In order to answer the question of whether knowledge, or indeed anything, is objectively good, it is vitally important to know what is meant by the word “good”. The easiest way to answer this initially is that the word “good” can be used to describe anything that brings a mutually favourable outcome or a benefit to those involved – i.e. if something is good for a person, it will most likely cause them to feel ‘positive’ emotions or increase the longevity of their life, for example. Therefore, what we personally make out to be ‘good’ could be said to be good.

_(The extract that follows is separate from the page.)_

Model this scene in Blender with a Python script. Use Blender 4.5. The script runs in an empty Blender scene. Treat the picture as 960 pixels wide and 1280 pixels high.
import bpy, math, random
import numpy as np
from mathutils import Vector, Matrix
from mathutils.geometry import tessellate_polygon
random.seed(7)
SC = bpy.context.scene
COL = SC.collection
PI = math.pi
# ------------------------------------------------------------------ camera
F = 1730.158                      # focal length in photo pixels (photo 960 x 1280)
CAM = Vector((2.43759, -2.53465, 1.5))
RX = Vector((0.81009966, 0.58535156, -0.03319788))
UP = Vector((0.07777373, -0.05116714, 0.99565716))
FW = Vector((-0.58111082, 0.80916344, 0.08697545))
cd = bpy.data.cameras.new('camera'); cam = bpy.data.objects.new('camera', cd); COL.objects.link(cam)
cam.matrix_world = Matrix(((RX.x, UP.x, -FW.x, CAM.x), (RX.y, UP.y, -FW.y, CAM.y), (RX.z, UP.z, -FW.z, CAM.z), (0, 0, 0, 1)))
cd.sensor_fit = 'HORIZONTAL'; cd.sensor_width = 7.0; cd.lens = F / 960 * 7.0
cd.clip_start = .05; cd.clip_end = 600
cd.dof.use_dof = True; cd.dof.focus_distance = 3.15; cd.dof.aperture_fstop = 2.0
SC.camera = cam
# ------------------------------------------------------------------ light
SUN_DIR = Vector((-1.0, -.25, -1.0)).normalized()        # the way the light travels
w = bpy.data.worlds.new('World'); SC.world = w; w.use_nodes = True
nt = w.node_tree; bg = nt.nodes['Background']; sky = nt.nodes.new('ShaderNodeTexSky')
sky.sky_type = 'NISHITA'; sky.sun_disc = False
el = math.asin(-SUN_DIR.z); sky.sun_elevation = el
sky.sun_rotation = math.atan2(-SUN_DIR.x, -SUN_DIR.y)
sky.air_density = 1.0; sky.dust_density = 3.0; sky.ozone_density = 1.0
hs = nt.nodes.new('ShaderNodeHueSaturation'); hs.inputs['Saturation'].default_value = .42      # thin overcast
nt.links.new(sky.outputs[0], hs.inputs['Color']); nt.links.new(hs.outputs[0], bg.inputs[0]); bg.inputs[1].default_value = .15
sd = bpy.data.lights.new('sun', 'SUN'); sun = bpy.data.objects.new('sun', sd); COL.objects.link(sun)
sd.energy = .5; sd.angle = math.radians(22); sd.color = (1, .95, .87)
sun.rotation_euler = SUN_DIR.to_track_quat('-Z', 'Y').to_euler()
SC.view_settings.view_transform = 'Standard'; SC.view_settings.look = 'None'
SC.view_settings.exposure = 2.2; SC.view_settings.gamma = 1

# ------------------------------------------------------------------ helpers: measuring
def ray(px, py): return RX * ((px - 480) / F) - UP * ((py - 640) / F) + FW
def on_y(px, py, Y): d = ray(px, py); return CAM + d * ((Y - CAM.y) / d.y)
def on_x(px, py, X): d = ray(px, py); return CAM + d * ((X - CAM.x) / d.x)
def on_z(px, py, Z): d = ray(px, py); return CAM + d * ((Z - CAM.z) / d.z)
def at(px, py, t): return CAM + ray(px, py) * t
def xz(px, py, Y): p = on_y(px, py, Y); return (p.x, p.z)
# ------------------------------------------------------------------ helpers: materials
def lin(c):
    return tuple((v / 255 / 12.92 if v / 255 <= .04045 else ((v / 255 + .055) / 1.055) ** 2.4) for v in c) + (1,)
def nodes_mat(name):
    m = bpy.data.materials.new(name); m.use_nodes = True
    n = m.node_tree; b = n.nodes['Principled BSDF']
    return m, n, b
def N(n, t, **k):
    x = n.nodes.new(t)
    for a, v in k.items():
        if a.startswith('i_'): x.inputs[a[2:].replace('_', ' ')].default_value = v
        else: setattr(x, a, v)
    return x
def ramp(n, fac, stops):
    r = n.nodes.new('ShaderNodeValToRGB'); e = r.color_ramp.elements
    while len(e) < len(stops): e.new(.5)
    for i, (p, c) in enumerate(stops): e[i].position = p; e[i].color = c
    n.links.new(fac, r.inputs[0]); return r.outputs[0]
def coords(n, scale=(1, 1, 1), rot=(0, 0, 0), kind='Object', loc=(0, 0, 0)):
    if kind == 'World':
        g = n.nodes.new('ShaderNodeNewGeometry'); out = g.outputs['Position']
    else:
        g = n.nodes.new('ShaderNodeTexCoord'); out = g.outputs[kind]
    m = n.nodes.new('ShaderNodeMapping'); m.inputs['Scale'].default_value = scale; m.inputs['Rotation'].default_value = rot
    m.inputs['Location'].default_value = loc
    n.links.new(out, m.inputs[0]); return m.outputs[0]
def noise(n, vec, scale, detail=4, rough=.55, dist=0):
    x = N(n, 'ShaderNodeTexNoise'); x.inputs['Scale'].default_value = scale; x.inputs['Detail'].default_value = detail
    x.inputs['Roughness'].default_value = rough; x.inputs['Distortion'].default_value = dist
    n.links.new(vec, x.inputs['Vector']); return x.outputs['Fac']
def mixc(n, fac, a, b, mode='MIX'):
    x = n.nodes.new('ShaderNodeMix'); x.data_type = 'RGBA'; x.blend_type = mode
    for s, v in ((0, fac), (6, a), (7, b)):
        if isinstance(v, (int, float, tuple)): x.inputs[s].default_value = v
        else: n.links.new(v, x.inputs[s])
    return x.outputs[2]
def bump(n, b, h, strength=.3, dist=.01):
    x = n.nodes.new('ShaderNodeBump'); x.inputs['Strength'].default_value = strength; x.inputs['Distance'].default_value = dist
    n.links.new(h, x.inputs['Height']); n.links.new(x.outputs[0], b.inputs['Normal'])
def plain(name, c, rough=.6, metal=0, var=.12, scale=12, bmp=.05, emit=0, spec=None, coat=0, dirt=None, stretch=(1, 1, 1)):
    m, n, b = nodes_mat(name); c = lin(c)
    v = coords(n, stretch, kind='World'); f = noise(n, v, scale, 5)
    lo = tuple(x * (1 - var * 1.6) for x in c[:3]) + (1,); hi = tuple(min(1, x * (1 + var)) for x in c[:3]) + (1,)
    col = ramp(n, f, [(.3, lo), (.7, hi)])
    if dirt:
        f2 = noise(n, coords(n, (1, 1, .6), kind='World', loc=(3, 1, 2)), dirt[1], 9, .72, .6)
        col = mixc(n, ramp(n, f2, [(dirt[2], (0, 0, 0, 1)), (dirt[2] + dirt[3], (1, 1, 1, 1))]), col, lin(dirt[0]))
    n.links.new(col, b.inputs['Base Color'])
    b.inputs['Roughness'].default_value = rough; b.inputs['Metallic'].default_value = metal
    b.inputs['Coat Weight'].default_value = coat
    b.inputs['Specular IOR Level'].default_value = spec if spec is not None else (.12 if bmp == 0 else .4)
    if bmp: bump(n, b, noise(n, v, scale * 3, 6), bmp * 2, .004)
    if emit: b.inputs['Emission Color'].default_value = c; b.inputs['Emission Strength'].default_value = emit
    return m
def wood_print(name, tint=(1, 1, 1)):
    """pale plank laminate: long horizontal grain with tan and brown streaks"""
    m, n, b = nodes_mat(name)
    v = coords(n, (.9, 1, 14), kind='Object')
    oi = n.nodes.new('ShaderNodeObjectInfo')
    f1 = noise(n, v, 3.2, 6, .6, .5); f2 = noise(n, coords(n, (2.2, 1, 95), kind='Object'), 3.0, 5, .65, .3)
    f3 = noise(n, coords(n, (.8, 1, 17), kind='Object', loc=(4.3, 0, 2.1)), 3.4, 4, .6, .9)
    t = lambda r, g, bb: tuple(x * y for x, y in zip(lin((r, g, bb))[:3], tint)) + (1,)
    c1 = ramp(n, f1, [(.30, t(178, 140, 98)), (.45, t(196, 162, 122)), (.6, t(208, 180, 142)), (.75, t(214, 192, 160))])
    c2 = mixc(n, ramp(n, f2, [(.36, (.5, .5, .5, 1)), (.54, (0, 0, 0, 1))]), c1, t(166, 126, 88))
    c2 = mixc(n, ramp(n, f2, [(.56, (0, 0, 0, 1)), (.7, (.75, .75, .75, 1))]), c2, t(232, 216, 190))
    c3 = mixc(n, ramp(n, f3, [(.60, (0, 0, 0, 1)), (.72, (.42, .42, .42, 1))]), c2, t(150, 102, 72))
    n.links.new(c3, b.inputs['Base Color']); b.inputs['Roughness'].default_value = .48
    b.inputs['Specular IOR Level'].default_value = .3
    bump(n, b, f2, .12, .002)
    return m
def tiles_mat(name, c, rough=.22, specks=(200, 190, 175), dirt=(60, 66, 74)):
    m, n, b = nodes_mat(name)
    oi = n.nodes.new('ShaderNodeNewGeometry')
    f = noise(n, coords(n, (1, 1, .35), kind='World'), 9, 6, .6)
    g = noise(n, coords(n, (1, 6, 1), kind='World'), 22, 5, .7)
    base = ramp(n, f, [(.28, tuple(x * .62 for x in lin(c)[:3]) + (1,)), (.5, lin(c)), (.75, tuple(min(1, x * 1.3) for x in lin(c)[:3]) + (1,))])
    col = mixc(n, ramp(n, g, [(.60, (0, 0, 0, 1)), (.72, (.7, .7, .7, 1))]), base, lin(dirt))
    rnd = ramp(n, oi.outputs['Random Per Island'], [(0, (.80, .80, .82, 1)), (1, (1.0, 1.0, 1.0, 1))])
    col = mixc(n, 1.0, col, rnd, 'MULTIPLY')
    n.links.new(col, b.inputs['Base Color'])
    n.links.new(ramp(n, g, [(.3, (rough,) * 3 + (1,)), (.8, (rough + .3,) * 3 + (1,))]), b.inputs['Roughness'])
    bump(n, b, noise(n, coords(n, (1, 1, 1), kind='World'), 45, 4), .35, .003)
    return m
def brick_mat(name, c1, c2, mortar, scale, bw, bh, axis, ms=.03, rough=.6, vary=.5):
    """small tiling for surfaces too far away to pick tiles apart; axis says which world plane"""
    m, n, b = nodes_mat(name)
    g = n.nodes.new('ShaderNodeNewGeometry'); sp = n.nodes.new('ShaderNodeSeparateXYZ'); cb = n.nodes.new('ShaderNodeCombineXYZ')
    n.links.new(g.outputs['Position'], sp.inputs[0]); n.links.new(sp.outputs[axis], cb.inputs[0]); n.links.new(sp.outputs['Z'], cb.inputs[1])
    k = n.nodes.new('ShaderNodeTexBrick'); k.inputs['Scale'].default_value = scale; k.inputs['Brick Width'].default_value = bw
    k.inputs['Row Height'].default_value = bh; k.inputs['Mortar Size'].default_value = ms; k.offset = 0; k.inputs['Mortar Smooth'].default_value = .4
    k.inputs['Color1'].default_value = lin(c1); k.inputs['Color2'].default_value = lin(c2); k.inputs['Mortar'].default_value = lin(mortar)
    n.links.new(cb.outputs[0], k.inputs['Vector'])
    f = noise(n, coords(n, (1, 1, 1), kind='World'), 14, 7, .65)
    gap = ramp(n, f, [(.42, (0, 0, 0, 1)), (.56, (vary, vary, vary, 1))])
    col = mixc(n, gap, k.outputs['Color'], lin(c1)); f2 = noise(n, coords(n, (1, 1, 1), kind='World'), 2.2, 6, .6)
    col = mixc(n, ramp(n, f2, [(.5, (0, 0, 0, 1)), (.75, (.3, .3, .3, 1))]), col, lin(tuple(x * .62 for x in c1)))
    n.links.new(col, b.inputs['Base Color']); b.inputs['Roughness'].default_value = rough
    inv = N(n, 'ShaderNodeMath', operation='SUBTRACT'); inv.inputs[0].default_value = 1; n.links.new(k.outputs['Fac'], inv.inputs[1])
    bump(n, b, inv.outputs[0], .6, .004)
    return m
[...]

This doesn’t answer, however, why we view certain things as good (truth, knowledge, life, happiness) and some as bad (falsehoods, death, sadness). (It also doesn’t answer what counts as a benefit or favourable outcome). Human instincts (and indeed the instincts of most organisms) are geared towards increasing the longevity of our lives in order to contribute as much as we can to our societies and surroundings, which explains why we tend to view these ‘good’ things as favourable and these ‘bad’ things as unfavourable. However, if one was to look at it from a nihilistic point of view (i.e. from the perspective that there is no point to our existence), and therefore no reason why anything should be classified as favourable or unfavourable to us, the word ‘good’ (as well as the concept of preference/favourability) would be rendered entirely meaningless. This means that for the word ‘good’ to hold any meaning, we must believe that our lives have some sort of purpose.